Scene modeling code data

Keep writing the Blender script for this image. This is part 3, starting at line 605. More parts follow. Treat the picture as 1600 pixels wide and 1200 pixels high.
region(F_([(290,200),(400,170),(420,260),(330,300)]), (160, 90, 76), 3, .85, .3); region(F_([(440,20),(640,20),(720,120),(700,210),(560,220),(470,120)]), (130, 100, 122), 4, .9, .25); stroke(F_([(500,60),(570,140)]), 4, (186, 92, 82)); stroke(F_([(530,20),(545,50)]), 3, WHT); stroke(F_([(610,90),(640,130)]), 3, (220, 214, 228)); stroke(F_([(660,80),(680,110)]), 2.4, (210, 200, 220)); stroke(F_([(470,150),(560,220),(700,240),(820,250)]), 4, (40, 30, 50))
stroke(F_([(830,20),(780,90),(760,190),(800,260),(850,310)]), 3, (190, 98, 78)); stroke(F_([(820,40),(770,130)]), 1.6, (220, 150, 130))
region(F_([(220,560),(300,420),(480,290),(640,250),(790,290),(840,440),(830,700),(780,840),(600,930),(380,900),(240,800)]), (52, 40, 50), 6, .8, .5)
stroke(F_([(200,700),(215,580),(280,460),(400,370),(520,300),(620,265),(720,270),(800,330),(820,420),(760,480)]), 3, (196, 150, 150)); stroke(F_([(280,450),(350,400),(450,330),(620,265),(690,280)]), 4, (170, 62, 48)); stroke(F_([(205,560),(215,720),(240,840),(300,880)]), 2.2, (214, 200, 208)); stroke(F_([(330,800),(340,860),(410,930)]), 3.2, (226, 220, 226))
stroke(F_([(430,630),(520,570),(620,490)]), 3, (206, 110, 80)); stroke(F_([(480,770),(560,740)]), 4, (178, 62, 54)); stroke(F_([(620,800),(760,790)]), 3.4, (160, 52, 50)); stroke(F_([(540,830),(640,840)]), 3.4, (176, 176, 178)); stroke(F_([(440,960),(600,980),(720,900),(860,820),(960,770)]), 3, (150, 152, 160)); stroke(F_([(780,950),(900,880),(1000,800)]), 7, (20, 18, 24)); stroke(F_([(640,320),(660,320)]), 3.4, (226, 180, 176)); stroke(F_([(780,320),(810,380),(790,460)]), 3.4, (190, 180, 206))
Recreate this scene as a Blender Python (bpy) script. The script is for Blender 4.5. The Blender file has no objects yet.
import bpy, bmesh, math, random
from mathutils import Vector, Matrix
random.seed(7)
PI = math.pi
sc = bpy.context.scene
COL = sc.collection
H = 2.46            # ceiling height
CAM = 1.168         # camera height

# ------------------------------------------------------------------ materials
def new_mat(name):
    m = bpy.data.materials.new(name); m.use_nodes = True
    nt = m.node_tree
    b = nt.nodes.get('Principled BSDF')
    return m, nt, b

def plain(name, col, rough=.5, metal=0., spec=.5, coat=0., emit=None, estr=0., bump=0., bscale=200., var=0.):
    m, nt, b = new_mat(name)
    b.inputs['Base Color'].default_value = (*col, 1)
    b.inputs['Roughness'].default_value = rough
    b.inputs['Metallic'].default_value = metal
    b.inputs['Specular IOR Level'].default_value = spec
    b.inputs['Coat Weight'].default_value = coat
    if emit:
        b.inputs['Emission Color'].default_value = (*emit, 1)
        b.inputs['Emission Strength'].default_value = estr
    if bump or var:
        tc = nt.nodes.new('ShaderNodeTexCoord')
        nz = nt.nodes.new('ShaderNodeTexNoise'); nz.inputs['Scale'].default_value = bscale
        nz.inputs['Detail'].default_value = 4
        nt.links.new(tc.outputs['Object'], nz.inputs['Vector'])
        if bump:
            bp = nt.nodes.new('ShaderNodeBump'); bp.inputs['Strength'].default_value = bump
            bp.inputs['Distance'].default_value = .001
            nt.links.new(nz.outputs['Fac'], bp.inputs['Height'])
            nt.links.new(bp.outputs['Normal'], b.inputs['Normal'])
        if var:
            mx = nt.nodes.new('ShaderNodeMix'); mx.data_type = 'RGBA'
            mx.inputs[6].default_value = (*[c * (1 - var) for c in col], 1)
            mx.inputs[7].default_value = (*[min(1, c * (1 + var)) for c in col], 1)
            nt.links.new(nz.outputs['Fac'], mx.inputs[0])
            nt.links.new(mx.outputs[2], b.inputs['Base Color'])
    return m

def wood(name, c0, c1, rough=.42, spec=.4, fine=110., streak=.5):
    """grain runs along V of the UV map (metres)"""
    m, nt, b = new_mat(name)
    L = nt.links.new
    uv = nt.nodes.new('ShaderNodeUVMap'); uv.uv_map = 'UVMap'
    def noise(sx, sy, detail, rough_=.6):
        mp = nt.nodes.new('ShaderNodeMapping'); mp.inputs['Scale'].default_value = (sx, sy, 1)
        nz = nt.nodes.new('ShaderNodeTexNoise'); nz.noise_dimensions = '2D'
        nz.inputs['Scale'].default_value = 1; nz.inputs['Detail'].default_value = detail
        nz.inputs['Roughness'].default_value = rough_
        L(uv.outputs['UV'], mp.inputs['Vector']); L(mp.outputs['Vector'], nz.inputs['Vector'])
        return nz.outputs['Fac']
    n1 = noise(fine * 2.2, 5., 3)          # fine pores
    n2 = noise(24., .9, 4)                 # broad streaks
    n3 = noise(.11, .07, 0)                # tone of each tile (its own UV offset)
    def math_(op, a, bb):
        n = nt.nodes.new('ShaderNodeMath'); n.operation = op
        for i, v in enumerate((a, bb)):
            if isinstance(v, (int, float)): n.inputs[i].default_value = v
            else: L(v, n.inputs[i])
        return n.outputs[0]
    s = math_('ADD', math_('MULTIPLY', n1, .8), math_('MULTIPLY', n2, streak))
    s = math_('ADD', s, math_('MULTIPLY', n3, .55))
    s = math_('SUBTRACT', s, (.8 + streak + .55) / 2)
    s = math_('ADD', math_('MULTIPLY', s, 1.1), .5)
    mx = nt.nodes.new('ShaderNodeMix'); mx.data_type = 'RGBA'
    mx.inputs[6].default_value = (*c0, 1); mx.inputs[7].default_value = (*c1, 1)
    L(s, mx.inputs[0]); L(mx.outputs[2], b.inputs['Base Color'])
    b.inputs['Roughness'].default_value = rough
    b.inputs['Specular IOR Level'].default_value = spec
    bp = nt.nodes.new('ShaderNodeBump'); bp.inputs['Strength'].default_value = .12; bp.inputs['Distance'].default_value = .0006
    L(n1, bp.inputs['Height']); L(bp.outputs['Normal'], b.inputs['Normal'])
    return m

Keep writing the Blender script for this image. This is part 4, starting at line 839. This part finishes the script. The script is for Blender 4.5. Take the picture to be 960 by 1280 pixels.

Exercise goal
All of the entries must be written out exactly as they stand.

Complete response
Keep writing the Blender script for this image. This is part 3, starting at line 605. More parts follow. Treat the picture as 1600 pixels wide and 1200 pixels high.
region(F_([(290,200),(400,170),(420,260),(330,300)]), (160, 90, 76), 3, .85, .3); region(F_([(440,20),(640,20),(720,120),(700,210),(560,220),(470,120)]), (130, 100, 122), 4, .9, .25); stroke(F_([(500,60),(570,140)]), 4, (186, 92, 82)); stroke(F_([(530,20),(545,50)]), 3, WHT); stroke(F_([(610,90),(640,130)]), 3, (220, 214, 228)); stroke(F_([(660,80),(680,110)]), 2.4, (210, 200, 220)); stroke(F_([(470,150),(560,220),(700,240),(820,250)]), 4, (40, 30, 50))
stroke(F_([(830,20),(780,90),(760,190),(800,260),(850,310)]), 3, (190, 98, 78)); stroke(F_([(820,40),(770,130)]), 1.6, (220, 150, 130))
region(F_([(220,560),(300,420),(480,290),(640,250),(790,290),(840,440),(830,700),(780,840),(600,930),(380,900),(240,800)]), (52, 40, 50), 6, .8, .5)
stroke(F_([(200,700),(215,580),(280,460),(400,370),(520,300),(620,265),(720,270),(800,330),(820,420),(760,480)]), 3, (196, 150, 150)); stroke(F_([(280,450),(350,400),(450,330),(620,265),(690,280)]), 4, (170, 62, 48)); stroke(F_([(205,560),(215,720),(240,840),(300,880)]), 2.2, (214, 200, 208)); stroke(F_([(330,800),(340,860),(410,930)]), 3.2, (226, 220, 226))
stroke(F_([(430,630),(520,570),(620,490)]), 3, (206, 110, 80)); stroke(F_([(480,770),(560,740)]), 4, (178, 62, 54)); stroke(F_([(620,800),(760,790)]), 3.4, (160, 52, 50)); stroke(F_([(540,830),(640,840)]), 3.4, (176, 176, 178)); stroke(F_([(440,960),(600,980),(720,900),(860,820),(960,770)]), 3, (150, 152, 160)); stroke(F_([(780,950),(900,880),(1000,800)]), 7, (20, 18, 24)); stroke(F_([(640,320),(660,320)]), 3.4, (226, 180, 176)); stroke(F_([(780,320),(810,380),(790,460)]), 3.4, (190, 180, 206))
Recreate this scene as a Blender Python (bpy) script. The script is for Blender 4.5. The Blender file has no objects yet.
import bpy, bmesh, math, random
from mathutils import Vector, Matrix
random.seed(7)
PI = math.pi
sc = bpy.context.scene
COL = sc.collection
H = 2.46            # ceiling height
CAM = 1.168         # camera height

# ------------------------------------------------------------------ materials
def new_mat(name):
    m = bpy.data.materials.new(name); m.use_nodes = True
    nt = m.node_tree
    b = nt.nodes.get('Principled BSDF')
    return m, nt, b

def plain(name, col, rough=.5, metal=0., spec=.5, coat=0., emit=None, estr=0., bump=0., bscale=200., var=0.):
    m, nt, b = new_mat(name)
    b.inputs['Base Color'].default_value = (*col, 1)
    b.inputs['Roughness'].default_value = rough
    b.inputs['Metallic'].default_value = metal
    b.inputs['Specular IOR Level'].default_value = spec
    b.inputs['Coat Weight'].default_value = coat
    if emit:
        b.inputs['Emission Color'].default_value = (*emit, 1)
        b.inputs['Emission Strength'].default_value = estr
    if bump or var:
        tc = nt.nodes.new('ShaderNodeTexCoord')
        nz = nt.nodes.new('ShaderNodeTexNoise'); nz.inputs['Scale'].default_value = bscale
        nz.inputs['Detail'].default_value = 4
        nt.links.new(tc.outputs['Object'], nz.inputs['Vector'])
        if bump:
            bp = nt.nodes.new('ShaderNodeBump'); bp.inputs['Strength'].default_value = bump
            bp.inputs['Distance'].default_value = .001
            nt.links.new(nz.outputs['Fac'], bp.inputs['Height'])
            nt.links.new(bp.outputs['Normal'], b.inputs['Normal'])
        if var:
            mx = nt.nodes.new('ShaderNodeMix'); mx.data_type = 'RGBA'
            mx.inputs[6].default_value = (*[c * (1 - var) for c in col], 1)
            mx.inputs[7].default_value = (*[min(1, c * (1 + var)) for c in col], 1)
            nt.links.new(nz.outputs['Fac'], mx.inputs[0])
            nt.links.new(mx.outputs[2], b.inputs['Base Color'])
    return m

def wood(name, c0, c1, rough=.42, spec=.4, fine=110., streak=.5):
    """grain runs along V of the UV map (metres)"""
    m, nt, b = new_mat(name)
    L = nt.links.new
    uv = nt.nodes.new('ShaderNodeUVMap'); uv.uv_map = 'UVMap'
    def noise(sx, sy, detail, rough_=.6):
        mp = nt.nodes.new('ShaderNodeMapping'); mp.inputs['Scale'].default_value = (sx, sy, 1)
        nz = nt.nodes.new('ShaderNodeTexNoise'); nz.noise_dimensions = '2D'
        nz.inputs['Scale'].default_value = 1; nz.inputs['Detail'].default_value = detail
        nz.inputs['Roughness'].default_value = rough_
        L(uv.outputs['UV'], mp.inputs['Vector']); L(mp.outputs['Vector'], nz.inputs['Vector'])
        return nz.outputs['Fac']
    n1 = noise(fine * 2.2, 5., 3)          # fine pores
    n2 = noise(24., .9, 4)                 # broad streaks
    n3 = noise(.11, .07, 0)                # tone of each tile (its own UV offset)
    def math_(op, a, bb):
        n = nt.nodes.new('ShaderNodeMath'); n.operation = op
        for i, v in enumerate((a, bb)):
            if isinstance(v, (int, float)): n.inputs[i].default_value = v
            else: L(v, n.inputs[i])
        return n.outputs[0]
    s = math_('ADD', math_('MULTIPLY', n1, .8), math_('MULTIPLY', n2, streak))
    s = math_('ADD', s, math_('MULTIPLY', n3, .55))
    s = math_('SUBTRACT', s, (.8 + streak + .55) / 2)
    s = math_('ADD', math_('MULTIPLY', s, 1.1), .5)
    mx = nt.nodes.new('ShaderNodeMix'); mx.data_type = 'RGBA'
    mx.inputs[6].default_value = (*c0, 1); mx.inputs[7].default_value = (*c1, 1)
    L(s, mx.inputs[0]); L(mx.outputs[2], b.inputs['Base Color'])
    b.inputs['Roughness'].default_value = rough
    b.inputs['Specular IOR Level'].default_value = spec
    bp = nt.nodes.new('ShaderNodeBump'); bp.inputs['Strength'].default_value = .12; bp.inputs['Distance'].default_value = .0006
    L(n1, bp.inputs['Height']); L(bp.outputs['Normal'], b.inputs['Normal'])
    return m

Keep writing the Blender script for this image. This is part 4, starting at line 839. This part finishes the script. The script is for Blender 4.5. Take the picture to be 960 by 1280 pixels.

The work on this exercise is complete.